The Chief Education Officer also said on Starcom Network's Down To Brasstacks call-in radio programme yesterday that no one from CXC had called to say that Barbados "was in breach of anything".
"Once we are not informed about that, then we are expected to carry on as usual," she said. "Exams will continue as scheduled unless there is something they feel regionally. In one territory you may have a breach but because of technology nowadays if CXC feels that breach might have spread to another territory then they would have to scrap that exam for the whole region."
She said it was "alarming" that a breach could occur in any territory and the ministry had "a tight rein" on how exam papers were stored, going to the "real extreme to ensure that the persons who were involved are actually toeing the line".
CXC's assistant registrar, Public Information, Cleveland Sam told the DAILY NATION that "only the CAPE exams in Trinidad and Tobago have been postponed, not the other participating territories, where exams will continue".
All CAPE exams scheduled for yesterday and continuing until June 13 have been cancelled in the twin island republic.
This position was also contained in a release issued later in the evening in which Sam said "the council and the Ministry of Education in Trinidad and Tobago are working with law enforcement authorities to fully investigate the circumstances which led to the decision to take this action in Trinidad and Tobago.

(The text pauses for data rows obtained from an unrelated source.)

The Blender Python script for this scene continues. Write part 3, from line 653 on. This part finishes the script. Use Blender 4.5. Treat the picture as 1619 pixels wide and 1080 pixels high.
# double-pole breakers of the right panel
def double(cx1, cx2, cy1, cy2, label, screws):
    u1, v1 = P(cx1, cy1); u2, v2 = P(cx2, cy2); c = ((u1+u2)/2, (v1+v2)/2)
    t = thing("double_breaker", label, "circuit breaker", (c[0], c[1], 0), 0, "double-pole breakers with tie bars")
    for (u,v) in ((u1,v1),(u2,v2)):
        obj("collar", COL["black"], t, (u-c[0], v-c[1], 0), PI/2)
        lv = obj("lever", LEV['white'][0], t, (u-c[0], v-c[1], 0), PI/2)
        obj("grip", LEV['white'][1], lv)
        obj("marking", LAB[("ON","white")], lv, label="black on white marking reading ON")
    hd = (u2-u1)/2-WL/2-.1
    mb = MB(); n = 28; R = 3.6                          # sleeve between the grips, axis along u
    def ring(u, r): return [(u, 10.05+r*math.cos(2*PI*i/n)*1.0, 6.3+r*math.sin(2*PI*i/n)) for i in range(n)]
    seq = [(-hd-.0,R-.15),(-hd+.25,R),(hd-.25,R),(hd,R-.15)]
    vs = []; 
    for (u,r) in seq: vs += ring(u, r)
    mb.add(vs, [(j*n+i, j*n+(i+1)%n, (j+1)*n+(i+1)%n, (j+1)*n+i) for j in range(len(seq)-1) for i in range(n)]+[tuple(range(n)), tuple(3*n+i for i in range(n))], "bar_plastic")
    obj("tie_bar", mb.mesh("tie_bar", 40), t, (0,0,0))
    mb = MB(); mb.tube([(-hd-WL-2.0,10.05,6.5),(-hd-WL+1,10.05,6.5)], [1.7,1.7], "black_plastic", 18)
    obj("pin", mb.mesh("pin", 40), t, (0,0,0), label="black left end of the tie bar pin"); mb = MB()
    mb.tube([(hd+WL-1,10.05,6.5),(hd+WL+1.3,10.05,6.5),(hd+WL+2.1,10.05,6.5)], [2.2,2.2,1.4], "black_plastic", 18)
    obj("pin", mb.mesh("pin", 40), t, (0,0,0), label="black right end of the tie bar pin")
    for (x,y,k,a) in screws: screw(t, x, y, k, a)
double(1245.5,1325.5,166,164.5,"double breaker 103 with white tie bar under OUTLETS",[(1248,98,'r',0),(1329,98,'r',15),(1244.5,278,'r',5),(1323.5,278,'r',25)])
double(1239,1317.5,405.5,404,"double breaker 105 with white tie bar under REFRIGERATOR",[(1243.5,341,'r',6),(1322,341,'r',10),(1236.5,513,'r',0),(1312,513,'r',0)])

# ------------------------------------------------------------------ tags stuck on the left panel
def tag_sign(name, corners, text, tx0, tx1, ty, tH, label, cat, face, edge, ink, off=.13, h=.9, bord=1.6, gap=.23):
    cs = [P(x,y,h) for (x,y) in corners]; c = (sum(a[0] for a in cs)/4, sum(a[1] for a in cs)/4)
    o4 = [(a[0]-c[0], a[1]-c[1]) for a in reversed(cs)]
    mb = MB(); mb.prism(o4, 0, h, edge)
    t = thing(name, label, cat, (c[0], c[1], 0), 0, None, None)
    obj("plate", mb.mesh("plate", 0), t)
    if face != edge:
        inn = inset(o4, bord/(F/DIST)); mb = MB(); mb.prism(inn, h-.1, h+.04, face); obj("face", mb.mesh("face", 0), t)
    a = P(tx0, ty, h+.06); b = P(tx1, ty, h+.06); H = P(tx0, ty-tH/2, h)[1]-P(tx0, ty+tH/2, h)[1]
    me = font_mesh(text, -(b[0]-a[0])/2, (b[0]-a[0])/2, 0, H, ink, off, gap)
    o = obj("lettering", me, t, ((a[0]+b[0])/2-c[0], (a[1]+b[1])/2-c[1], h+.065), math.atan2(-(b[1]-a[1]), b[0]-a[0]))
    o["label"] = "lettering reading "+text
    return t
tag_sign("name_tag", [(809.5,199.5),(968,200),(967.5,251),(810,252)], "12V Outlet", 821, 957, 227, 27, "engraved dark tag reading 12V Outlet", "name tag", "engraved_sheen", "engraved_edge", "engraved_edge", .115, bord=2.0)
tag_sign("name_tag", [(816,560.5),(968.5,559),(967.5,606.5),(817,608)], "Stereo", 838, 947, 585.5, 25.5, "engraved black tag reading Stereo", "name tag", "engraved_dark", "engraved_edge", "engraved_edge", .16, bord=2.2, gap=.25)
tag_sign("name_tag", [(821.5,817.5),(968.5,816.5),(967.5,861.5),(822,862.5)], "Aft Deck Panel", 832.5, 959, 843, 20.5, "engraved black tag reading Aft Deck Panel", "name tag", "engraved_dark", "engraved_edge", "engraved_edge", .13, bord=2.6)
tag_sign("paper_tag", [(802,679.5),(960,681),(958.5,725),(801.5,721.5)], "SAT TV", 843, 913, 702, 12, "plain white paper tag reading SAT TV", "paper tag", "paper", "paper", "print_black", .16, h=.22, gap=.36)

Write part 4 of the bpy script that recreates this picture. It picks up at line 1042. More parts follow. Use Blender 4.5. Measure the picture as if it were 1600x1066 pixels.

"The council further wishes to assure the public that it is doing all within its power to maintain the integrity of its examinations and work in the best interest of students."
CXC Registrar Dr Didacus Jules, senior manager Guy Hewitt, and senior assistant registrar in charge of exam administration Baldwin Hercules flew to Trinidad yesterday morning for a meeting with officials who are investigating the matter.
Jules will host a Press conference in Trinidad at ten this morning to address the issue.